[BEGIN]
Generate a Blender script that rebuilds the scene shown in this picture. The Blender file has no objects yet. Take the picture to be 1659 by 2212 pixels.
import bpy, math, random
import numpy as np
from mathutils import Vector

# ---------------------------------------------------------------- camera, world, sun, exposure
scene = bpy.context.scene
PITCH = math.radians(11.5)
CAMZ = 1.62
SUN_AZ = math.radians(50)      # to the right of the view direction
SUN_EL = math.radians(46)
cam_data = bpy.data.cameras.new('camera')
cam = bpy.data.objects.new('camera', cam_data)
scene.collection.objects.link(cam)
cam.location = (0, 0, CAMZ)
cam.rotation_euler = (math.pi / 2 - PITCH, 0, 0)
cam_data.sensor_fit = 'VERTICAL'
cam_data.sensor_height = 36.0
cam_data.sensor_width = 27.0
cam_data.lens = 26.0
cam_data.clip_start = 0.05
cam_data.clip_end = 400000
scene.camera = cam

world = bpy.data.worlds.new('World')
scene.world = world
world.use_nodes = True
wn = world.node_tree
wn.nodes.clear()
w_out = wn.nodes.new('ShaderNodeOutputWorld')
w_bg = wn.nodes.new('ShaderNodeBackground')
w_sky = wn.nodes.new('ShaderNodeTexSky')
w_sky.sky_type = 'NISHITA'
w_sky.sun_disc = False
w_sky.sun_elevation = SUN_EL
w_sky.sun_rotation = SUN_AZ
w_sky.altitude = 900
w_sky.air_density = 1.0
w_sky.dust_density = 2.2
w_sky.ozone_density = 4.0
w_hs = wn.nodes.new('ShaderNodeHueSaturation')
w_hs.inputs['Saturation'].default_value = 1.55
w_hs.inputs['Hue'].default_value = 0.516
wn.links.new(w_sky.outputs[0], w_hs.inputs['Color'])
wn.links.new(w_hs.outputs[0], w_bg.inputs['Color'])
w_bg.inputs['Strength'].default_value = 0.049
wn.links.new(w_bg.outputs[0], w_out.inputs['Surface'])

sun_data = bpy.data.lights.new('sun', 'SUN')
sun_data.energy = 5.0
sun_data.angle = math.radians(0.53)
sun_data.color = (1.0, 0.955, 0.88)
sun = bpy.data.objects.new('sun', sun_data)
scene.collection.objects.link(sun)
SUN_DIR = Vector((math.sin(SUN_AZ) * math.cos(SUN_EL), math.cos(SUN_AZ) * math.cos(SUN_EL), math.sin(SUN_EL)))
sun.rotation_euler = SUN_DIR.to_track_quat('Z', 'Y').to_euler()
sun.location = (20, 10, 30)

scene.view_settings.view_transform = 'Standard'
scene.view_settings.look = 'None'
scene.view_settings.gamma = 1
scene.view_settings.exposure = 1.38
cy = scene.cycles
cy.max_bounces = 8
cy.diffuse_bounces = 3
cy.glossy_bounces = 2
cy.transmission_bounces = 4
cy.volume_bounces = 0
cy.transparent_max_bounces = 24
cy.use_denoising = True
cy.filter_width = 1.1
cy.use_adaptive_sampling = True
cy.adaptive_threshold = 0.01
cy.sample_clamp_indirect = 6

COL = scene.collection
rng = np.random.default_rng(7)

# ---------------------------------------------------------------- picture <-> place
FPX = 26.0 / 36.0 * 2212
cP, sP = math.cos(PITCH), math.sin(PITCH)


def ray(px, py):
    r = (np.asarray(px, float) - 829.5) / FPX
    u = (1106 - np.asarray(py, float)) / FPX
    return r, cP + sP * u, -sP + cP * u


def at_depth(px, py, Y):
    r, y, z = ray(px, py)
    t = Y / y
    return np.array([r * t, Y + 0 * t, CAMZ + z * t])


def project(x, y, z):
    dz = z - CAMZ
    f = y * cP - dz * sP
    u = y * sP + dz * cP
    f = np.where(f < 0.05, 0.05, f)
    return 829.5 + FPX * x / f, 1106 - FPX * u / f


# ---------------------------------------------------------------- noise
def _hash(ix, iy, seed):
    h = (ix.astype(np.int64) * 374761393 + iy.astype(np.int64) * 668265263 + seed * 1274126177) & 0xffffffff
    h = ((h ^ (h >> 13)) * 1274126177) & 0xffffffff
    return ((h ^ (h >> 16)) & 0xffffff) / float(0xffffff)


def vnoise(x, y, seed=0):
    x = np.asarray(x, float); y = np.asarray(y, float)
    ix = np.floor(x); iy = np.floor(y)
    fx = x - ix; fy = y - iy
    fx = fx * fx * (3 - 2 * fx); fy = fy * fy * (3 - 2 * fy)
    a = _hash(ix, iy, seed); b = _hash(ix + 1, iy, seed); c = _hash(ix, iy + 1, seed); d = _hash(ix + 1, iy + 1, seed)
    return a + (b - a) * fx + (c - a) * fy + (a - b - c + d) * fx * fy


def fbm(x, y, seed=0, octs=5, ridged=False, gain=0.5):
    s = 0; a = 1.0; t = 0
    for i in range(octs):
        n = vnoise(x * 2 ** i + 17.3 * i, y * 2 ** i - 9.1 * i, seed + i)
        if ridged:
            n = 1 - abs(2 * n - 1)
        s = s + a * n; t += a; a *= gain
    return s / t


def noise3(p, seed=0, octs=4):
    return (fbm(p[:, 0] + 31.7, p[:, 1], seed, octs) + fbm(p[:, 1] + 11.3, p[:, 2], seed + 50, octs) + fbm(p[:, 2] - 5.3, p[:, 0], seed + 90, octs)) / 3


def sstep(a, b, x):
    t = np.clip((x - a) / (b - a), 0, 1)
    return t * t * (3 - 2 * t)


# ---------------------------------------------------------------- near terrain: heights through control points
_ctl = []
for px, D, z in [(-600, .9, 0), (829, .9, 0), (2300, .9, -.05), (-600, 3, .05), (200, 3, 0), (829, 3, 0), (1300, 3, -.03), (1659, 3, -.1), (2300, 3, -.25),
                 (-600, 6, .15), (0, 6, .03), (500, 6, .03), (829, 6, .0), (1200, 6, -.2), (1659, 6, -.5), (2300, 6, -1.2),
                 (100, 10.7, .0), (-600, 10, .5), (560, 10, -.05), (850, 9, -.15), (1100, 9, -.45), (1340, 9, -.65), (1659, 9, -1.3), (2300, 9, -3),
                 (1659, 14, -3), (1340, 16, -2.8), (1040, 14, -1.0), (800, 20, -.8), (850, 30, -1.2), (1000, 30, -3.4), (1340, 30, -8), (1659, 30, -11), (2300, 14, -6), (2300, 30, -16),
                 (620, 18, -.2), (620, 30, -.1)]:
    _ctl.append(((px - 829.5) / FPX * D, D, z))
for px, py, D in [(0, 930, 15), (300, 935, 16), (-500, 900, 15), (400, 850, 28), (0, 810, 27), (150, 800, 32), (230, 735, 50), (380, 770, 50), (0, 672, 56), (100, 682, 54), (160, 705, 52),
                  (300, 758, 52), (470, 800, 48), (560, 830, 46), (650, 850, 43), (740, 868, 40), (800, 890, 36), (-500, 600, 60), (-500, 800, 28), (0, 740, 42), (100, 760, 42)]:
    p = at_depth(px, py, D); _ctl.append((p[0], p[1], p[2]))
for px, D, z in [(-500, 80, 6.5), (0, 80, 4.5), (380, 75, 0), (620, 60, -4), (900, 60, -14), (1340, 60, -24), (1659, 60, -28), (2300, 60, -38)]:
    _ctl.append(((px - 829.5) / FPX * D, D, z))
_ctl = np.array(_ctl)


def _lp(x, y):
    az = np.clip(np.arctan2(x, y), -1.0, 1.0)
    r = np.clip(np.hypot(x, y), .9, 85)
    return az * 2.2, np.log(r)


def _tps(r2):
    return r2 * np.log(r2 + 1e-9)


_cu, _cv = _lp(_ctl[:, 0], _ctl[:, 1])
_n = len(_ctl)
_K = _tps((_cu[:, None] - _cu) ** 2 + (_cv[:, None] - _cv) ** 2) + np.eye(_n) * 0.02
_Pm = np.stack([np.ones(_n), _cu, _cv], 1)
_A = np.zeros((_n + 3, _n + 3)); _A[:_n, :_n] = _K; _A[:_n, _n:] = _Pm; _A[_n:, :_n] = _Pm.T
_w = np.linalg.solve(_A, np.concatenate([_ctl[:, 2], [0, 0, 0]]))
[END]
Please give an exact restatement of only the lines from the beginning of the material above to the line with "wn.links.new(w_bg.outputs[0], w_out.inputs['Surface'])", inclusive.

— Completed task —
Generate a Blender script that rebuilds the scene shown in this picture. The Blender file has no objects yet. Take the picture to be 1659 by 2212 pixels.
import bpy, math, random
import numpy as np
from mathutils import Vector

# ---------------------------------------------------------------- camera, world, sun, exposure
scene = bpy.context.scene
PITCH = math.radians(11.5)
CAMZ = 1.62
SUN_AZ = math.radians(50)      # to the right of the view direction
SUN_EL = math.radians(46)
cam_data = bpy.data.cameras.new('camera')
cam = bpy.data.objects.new('camera', cam_data)
scene.collection.objects.link(cam)
cam.location = (0, 0, CAMZ)
cam.rotation_euler = (math.pi / 2 - PITCH, 0, 0)
cam_data.sensor_fit = 'VERTICAL'
cam_data.sensor_height = 36.0
cam_data.sensor_width = 27.0
cam_data.lens = 26.0
cam_data.clip_start = 0.05
cam_data.clip_end = 400000
scene.camera = cam

world = bpy.data.worlds.new('World')
scene.world = world
world.use_nodes = True
wn = world.node_tree
wn.nodes.clear()
w_out = wn.nodes.new('ShaderNodeOutputWorld')
w_bg = wn.nodes.new('ShaderNodeBackground')
w_sky = wn.nodes.new('ShaderNodeTexSky')
w_sky.sky_type = 'NISHITA'
w_sky.sun_disc = False
w_sky.sun_elevation = SUN_EL
w_sky.sun_rotation = SUN_AZ
w_sky.altitude = 900
w_sky.air_density = 1.0
w_sky.dust_density = 2.2
w_sky.ozone_density = 4.0
w_hs = wn.nodes.new('ShaderNodeHueSaturation')
w_hs.inputs['Saturation'].default_value = 1.55
w_hs.inputs['Hue'].default_value = 0.516
wn.links.new(w_sky.outputs[0], w_hs.inputs['Color'])
wn.links.new(w_hs.outputs[0], w_bg.inputs['Color'])
w_bg.inputs['Strength'].default_value = 0.049
wn.links.new(w_bg.outputs[0], w_out.inputs['Surface'])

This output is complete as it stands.